Twitter’s User-Reported Violations Jumped 19%—but the Number of Accounts Punished Dropped

Despite Twitter’s ongoing promises that it’s working to make its social network a safer place, the company punished just under 6% of the accounts users flagged for abusive or hateful content, or violent threats during the second half of 2018.

The information comes from Twitter’s latest transparency report, released Thursday. The biannual report provides data on the company’s rules enforcement, received legal requests, and efforts to eliminate harmful content. In the report Twitter revealed that between July and December 2018, users flagged about 11 million Twitter accounts—up 19% from the previous six months—as possible violators of the company’s privacy policy and terms of service.

But regardless of the rising number of reports, Twitter took action on less accounts. In the second half of 2018, Twitter took action against 5.6% of the flagged accounts or, in hard numbers, more than 612,000 accounts. That’s down more than 27,000 from the nearly 640,000 accounts punished in the previous six months.

In a request for comment about the matter, a Twitter spokesperson said, “Not all reported accounts break our rules.”

But the pressure is on. The public is increasingly pushing for Twitter to improve its methods for finding and removing harmful content, bullying, and threats on its service. Twitter CEO Jack Dorsey is well aware of the problems, repeatedly calling safety a top priority.

Twitter says it takes several different actions against policy violators including limiting a user’s tweet visibility, freezing the user’s account until a tweet is removed, and hiding a tweet. The company can also permanently suspend an account.

But Twitter has struggled to keep up with the volume of bad content posted on its network. Violence, sexual harassment, and conspiracy theories have run rampant on Twitter over the past few years.

The company has also been accused of cherrypicking the accounts it punishes, allowing some big names to continue violating its content policies. For example, Twitter let Infowars’ publisher Alex Jones tweet conspiracy theories for years before banning him in late 2018.

And reports of rule-breaking tweets continue to rise, according to the transparency report. Abuse, hateful conduct, and sensitive media, which include things like graphic violence and pornographic content, were the top three reported violations throughout all of 2018. Twitter also tracks reports of child sexual exploitation, the release of private information, and violent threats.
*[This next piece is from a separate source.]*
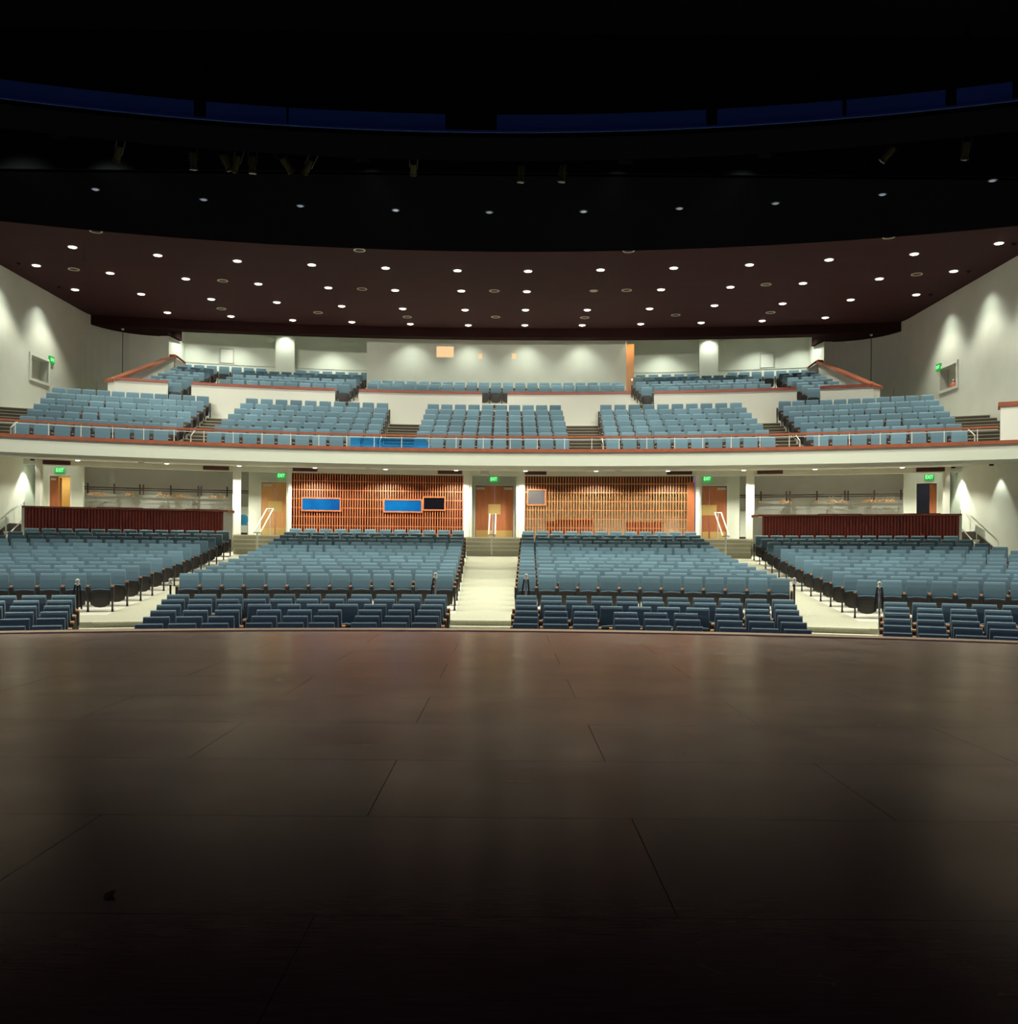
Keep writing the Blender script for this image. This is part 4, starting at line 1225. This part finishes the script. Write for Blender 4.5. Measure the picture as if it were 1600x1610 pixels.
for k, s in ((4, -1), (5, 1)):
    a, b_ = dt[('far', s)]
    lo, hi = min(a, b_), max(a, b_)
    R = RD - .02
    o = thing(f'door_{k}', 'open wooden end door with a yellow lit room behind' if s < 0 else 'open end doorway with a dark blue room behind', 'door', (*pol(R, (a + b_) / 2), LAND), kind='structure')
    f = MB(); w = .06 / R
    f.arc(R - .03, R + .2, lo - w, lo, LAND, DZ + .06, n=1); f.arc(R - .03, R + .2, hi, hi + w, LAND, DZ + .06, n=1); f.arc(R - .03, R + .2, lo - w, hi + w, DZ, DZ + .06)
    part(f, 'door_frame', M['white'], o)
    m_ = MB()
    if s < 0: m_.arc(R + .04, R + .09, lo, lo + (hi - lo) * .44, LAND, DZ - .02); m_.arc(R + .1, R + .8, lo + (hi - lo) * .46, lo + (hi - lo) * .56, LAND, DZ - .05, n=1)
    else: m_.arc(R + .1, R + .9, hi - (hi - lo) * .12, hi - (hi - lo) * .02, LAND, DZ - .02, n=1); m_.arc(R + .1, R + .14, lo + (hi - lo) * .65, hi, LAND, DZ - .02)
    part(m_, 'door_leaf', M['cherry'], o)
    if s < 0:
        m_ = MB(); m_.arc(R + .0, R + .04, lo + .0008, lo + (hi - lo) * .3, DZ - .16, DZ - .08); part(m_, 'door_closer', M['silver'], o)
    x, y = pol(43.3, (a + b_) / 2)
    l = make_downlight('lenswarm' if s < 0 else 'lensdim', 'lamp in the yellow room behind the open end door' if s < 0 else 'dim lamp in the blue room behind the end doorway', (x, y, 4.5), 'room lamps', .08)
    spot('lamp', (x, y, 4.42), (x, y, 0), 60 if s < 0 else 6, 150, .5, (1, .8, .45) if s < 0 else (.8, .85, 1), .08, l)
# tall light wooden door at the booth corner
t0, z1 = hit(981.5, 541, 45.6); t1, z0 = hit(996, 612, 45.6)
o = thing('door_6', 'tall pale wooden door leaf lit beside the booth wall', 'door', (*pol(45.6, (t0 + t1) / 2), rz_(3)), kind='structure')
part(MB().arc(45.6, 45.66, t0 + .0005, t1, rz_(3), z1), 'door_leaf', M['oak'], o)
m_ = MB(); m_.arc(45.54, 45.6, t1 - .0022, t1 - .0012, 8.9, 9.0, n=1); part(m_, 'door_handle', M['chrome'], o)
x, y = pol(45.0, t1); spot('door_lamp', (x, y, 11.2), (x - .1, y + .7, 9.2), 260, 60, .6, (1, .72, .40), .05)

# ------------------------------------------------------------ exit signs
def text_mesh(cu):
    tmp = bpy.data.objects.new('lettering', cu); COL.objects.link(tmp)
    bpy.context.view_layer.update()
    me = bpy.data.meshes.new_from_object(tmp.evaluated_get(bpy.context.evaluated_depsgraph_get()))
    bpy.data.objects.remove(tmp)
    l = bpy.data.objects.new('lettering', me); COL.objects.link(l)
    return l
def exit_sign(px, py, R, label, w=.34, h=.20, stem=None):
    t, z = hit(px, py, R); x, y = pol(R, t)
    o = thing('exit_sign', label, 'exit sign', (x, y, z), -t, 'green exit signs')
    part(MB().box(-w / 2, w / 2, -.03, .03, -h / 2, h / 2), 'sign_box', M['green'], o, world=False)
    cu = bpy.data.curves.new('lettering', 'FONT'); cu.body = 'EXIT'; cu.size = h * .95; cu.align_x = 'CENTER'; cu.align_y = 'CENTER'; cu.extrude = .004; cu.offset = .004
    cu.materials.append(M['greenlit'])
    l = text_mesh(cu); l.parent = o
    l.location = (0, -.036, 0); l.rotation_euler = (PI / 2, 0, 0); l.scale = (w * .84 / (h * 2.05), 1, 1)
    return o
exit_sign(94, 739.5, RD - .04, 'green exit sign over the yellow lit end door')
exit_sign(442, 748, RD - .04, 'green exit sign over the light double doors')
exit_sign(776, 753.5, RD - .04, 'green exit sign over the centre doors')
exit_sign(1111.5, 753, RD - .04, 'green exit sign over the double doors past the open screen')
exit_sign(1460.5, 750.5, RD - .04, 'green exit sign over the dark end doorway')
for s, px, py in ((-1, 81, 566), (1, 1475.5, 577.5)):
    d, z = onx(px, py, s * (WX - .04))
    o = thing('exit_sign', 'green sign high on the wall by the ' + ('empty niche' if s < 0 else 'bell niche'), 'exit sign', (s * (WX - .04), d, z), 0, 'green exit signs')
    part(MB().box(-.035, .035, -.17, .17, -.13, .13), 'sign_box', M['green'], o, world=False)
    cu = bpy.data.curves.new('lettering', 'FONT'); cu.body = 'EXIT'; cu.size = .17; cu.align_x = 'CENTER'; cu.align_y = 'CENTER'; cu.extrude = .003
    cu.materials.append(M['greenlit'])
    l = text_mesh(cu); l.parent = o
    l.location = (-s * .04, 0, 0); l.rotation_euler = (PI / 2, 0, -s * PI / 2); l.scale = (.8, 1, 1)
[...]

Reports of abuse, private information, hateful conduct, and violent threats all rose during the second half of the year. The number of accounts flagged for child sexual exploitation and sensitive information declined.

Moving forward, Twitter said it’s working to proactively identify harmful content instead of relying on user reports, according to an update published last month. Whether or not the new approach works will likely be reflected in the numbers in the next transparency report—which is expected to be released later this year.